In this month’s issue of the Harvard Business Review, there was a very interesting article on the mistakes that seasoned C-level executives make when changing jobs.  The article was done following research with executive search consultants, HR Executives and C-level executives and points to five major blunders these seasoned executives make:


Mistake 1-Executives Did Not Do Their Homework


The researchers found that despite executives strong backgrounds in their disciplines, when it comes to job change, they did not do their due diligence in the following areas:

§  They did not research the industry or job function to understand the job-market realities of where they were heading.


§  They did not research the financial stability of the potential employer.


§  They did not research the cultural fit between themselves and the firm.


§  They did not explore the alignment between the job title and their actual job duties or functions.


§  They did not ask how performance in the new role would be measured.



Mistake 2-Leaving For Money


Although C-level executives stated that money/income was not their top “reward” they were seeking with new employment, when it came to decision-making, they always put money first. They forgot to consider other rewards that might be possible with their current employer such as opportunity for advancement, professional development and mentoring.



Mistake 3-Running From The pain


These executives became so unhappy in their current roles that they tended to lurch from one place to another with “artificial urgency”. They were NOT strategic about their choices nor did they evaluate if there were other opportunities for them in their existing firm.



Mistake 4-Unrealistic Self Awareness


The executives who were interviewed tended to have an unrealistic view of their skills, strengths and opportunities available to them. They were not strong in self-analysis and tended to blame their organization for their woes.

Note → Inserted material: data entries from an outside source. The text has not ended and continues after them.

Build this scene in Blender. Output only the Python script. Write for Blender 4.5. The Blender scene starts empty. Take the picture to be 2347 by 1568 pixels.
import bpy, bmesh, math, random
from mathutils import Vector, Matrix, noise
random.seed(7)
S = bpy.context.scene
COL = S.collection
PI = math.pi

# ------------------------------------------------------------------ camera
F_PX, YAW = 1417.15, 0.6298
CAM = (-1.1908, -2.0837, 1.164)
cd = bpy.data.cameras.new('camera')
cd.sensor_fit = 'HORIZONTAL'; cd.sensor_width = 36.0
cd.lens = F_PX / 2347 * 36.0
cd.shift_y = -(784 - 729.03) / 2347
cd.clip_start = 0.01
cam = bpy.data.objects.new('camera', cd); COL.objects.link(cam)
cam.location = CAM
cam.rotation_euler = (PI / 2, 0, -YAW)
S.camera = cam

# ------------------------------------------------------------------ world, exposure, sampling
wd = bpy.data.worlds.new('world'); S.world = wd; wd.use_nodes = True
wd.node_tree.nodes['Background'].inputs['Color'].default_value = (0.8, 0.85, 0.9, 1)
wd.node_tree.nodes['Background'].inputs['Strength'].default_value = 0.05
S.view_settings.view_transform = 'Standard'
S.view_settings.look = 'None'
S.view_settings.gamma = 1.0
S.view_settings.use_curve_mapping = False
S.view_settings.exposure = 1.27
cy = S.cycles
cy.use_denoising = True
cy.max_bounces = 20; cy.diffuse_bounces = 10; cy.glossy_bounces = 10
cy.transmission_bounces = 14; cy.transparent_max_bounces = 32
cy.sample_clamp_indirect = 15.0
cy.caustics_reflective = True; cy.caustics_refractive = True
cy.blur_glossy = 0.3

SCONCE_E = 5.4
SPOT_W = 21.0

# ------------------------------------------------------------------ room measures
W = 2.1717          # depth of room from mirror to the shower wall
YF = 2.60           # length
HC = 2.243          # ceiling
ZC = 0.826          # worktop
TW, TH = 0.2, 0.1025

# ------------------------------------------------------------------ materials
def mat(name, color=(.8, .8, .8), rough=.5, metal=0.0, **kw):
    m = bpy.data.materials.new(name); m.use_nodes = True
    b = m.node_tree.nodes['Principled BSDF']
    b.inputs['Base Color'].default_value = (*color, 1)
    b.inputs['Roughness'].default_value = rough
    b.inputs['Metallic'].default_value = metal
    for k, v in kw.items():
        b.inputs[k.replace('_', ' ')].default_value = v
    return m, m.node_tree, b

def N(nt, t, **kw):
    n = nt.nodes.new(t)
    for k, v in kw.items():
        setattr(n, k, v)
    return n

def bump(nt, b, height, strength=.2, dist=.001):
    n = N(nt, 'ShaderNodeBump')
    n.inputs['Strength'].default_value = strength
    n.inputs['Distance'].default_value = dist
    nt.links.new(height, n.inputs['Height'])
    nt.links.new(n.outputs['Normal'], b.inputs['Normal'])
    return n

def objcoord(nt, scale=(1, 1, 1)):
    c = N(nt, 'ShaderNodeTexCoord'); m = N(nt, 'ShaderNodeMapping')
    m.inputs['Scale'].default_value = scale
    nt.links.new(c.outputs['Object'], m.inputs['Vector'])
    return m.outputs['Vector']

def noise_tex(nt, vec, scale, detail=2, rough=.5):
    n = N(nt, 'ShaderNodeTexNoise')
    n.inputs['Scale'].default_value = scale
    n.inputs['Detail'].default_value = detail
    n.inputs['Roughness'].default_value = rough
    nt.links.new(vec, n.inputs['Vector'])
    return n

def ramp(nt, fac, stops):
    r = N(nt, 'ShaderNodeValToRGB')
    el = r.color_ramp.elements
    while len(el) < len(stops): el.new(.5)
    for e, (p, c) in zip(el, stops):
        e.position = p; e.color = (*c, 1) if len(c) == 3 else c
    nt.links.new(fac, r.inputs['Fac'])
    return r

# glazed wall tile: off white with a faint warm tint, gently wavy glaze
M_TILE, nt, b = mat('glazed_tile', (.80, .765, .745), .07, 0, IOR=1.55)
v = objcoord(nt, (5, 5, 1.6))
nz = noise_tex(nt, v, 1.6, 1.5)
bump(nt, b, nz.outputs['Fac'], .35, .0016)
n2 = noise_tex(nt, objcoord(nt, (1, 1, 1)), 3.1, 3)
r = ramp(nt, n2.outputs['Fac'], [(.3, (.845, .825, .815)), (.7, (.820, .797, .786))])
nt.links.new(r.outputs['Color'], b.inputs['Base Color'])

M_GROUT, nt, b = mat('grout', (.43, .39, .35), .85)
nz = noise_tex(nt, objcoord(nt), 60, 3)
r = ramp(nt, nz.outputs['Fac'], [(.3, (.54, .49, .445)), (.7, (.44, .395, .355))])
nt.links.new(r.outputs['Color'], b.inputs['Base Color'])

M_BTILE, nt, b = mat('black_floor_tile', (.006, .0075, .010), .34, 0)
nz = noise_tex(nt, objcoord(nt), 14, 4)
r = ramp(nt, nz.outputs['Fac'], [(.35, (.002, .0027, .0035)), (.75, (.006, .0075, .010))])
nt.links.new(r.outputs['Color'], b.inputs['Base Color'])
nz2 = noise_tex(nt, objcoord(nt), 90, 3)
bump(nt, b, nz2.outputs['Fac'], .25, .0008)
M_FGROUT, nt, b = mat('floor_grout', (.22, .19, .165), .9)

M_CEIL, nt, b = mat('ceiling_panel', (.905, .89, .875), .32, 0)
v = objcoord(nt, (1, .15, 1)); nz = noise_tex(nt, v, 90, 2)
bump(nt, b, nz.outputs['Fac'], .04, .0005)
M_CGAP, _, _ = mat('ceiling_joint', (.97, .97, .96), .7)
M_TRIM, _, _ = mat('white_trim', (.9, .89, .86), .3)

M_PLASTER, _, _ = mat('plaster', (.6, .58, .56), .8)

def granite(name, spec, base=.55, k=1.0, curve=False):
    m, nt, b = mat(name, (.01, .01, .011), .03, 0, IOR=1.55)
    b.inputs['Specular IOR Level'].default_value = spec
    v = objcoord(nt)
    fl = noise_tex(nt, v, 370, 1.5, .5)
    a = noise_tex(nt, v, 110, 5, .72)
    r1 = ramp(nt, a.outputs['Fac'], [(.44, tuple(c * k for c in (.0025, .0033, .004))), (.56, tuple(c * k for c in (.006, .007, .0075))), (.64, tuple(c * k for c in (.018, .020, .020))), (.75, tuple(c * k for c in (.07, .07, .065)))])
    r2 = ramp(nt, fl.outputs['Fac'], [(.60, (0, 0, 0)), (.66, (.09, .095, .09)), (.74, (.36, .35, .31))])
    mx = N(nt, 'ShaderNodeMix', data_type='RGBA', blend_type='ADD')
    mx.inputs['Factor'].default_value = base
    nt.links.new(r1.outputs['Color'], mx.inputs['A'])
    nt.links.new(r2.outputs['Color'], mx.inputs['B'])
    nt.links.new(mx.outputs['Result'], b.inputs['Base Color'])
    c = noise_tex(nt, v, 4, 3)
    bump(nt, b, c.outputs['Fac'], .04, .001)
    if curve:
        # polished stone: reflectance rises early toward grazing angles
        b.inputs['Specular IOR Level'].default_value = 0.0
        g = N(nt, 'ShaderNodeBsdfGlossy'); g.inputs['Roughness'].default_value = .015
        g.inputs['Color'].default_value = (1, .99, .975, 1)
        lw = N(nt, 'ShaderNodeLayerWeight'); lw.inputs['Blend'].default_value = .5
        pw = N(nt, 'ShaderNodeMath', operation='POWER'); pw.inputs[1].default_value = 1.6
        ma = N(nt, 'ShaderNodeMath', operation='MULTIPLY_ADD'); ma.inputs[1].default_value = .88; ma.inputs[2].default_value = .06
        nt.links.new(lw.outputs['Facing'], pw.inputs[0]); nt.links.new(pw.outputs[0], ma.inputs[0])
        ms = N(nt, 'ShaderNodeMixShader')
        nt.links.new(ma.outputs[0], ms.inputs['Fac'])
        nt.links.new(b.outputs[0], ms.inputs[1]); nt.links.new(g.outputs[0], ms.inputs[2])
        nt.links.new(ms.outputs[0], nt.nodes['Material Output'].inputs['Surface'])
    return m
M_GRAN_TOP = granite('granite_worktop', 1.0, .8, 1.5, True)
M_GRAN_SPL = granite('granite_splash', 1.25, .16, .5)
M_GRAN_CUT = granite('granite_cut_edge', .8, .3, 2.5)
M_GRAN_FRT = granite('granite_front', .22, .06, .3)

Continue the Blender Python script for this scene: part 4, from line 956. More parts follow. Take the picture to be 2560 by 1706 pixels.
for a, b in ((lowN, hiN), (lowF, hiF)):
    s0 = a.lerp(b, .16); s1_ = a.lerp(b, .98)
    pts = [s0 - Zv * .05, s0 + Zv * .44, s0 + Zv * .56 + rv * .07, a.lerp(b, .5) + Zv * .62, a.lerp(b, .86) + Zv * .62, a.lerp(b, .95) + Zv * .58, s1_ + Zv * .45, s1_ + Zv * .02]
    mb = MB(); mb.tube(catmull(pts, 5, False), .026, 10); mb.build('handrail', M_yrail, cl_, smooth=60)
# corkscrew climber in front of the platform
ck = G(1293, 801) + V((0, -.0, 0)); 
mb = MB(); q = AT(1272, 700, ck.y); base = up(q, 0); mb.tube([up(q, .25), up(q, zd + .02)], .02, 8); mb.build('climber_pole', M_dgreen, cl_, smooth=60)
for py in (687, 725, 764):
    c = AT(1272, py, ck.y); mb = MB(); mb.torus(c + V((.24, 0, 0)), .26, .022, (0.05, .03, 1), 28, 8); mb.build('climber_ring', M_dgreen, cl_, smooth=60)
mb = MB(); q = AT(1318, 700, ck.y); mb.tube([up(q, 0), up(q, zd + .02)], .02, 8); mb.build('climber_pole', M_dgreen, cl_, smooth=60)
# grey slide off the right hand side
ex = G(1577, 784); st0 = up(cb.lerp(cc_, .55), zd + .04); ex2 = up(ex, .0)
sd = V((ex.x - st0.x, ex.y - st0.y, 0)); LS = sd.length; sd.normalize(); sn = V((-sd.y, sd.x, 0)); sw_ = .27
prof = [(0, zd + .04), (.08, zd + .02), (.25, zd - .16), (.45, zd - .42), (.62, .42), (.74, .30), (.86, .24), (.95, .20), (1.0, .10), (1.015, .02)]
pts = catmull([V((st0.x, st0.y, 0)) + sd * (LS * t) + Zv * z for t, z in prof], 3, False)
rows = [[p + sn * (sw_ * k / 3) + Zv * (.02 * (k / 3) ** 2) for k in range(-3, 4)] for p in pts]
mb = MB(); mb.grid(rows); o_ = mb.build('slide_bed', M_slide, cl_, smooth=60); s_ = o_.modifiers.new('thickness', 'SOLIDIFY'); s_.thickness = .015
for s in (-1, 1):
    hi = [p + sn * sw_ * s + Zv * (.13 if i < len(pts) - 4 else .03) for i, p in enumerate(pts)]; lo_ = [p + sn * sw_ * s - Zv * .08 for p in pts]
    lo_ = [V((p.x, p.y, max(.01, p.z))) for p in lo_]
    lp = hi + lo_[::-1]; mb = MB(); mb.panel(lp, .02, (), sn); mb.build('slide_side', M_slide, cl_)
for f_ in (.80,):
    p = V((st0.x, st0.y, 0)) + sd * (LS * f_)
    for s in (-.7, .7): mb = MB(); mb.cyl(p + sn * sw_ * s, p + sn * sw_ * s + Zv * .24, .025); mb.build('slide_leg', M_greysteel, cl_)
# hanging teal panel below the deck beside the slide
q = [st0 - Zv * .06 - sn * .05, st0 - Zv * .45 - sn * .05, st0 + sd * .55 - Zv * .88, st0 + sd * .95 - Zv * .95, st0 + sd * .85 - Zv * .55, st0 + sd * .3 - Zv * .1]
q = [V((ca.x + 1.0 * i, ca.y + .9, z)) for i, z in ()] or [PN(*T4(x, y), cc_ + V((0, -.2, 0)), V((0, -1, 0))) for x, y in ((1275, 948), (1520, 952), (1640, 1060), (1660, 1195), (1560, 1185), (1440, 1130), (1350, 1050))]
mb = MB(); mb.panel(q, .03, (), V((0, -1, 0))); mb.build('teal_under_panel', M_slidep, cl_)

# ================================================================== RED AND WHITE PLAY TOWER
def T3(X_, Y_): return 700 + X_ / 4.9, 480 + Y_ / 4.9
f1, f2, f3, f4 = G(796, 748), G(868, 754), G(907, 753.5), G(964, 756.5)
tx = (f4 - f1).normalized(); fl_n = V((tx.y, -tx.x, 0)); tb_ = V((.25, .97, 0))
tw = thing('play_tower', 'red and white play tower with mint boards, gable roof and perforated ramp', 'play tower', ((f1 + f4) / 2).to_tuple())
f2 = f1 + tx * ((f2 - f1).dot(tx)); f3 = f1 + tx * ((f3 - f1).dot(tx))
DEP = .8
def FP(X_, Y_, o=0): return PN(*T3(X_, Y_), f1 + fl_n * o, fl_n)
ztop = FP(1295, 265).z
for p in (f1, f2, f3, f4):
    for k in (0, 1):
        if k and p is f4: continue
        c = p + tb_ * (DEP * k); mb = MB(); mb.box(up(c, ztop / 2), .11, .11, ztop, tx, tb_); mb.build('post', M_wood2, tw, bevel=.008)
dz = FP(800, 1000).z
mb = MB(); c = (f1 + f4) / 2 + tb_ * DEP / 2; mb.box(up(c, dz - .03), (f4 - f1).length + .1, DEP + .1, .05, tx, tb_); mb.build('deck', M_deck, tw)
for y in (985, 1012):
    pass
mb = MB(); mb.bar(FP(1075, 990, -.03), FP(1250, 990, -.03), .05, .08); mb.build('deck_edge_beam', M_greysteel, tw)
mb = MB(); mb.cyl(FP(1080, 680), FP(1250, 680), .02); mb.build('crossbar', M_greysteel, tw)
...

They also had very unrealistic expectations regarding how long it would take to find a job and what they could make in the new role.



Mistake 5-Short-Term Thinking

Even though short-term thinking feeds into the other mistakes, this was also cited as a major career misstep on it own.




The article listed several recommendations to overcome these mistakes, to which I have added in my own comments.


§  Be self-aware and evaluate your strengths, skills and unique differentiators. Also understand your weaknesses, especially if they are blocking you from reaching your goals. (Yes, this is a big part of the work that goes into extracting your Personal Brand!)


§  Do your homework and ask alot of questions before you join a new company. Use social media tools such LinkedIn to find people whom you can speak with to get the inside scoop.


§  Have a back up plan for your career-don’t just think short-term.


§  Try to salvage your current situation by either moving to another role in your firm, if possible, or having an open dialogue with your manager about what is not working for you.


§  If you do leave and make a mistake, don’t jump from the frying pan to the fire.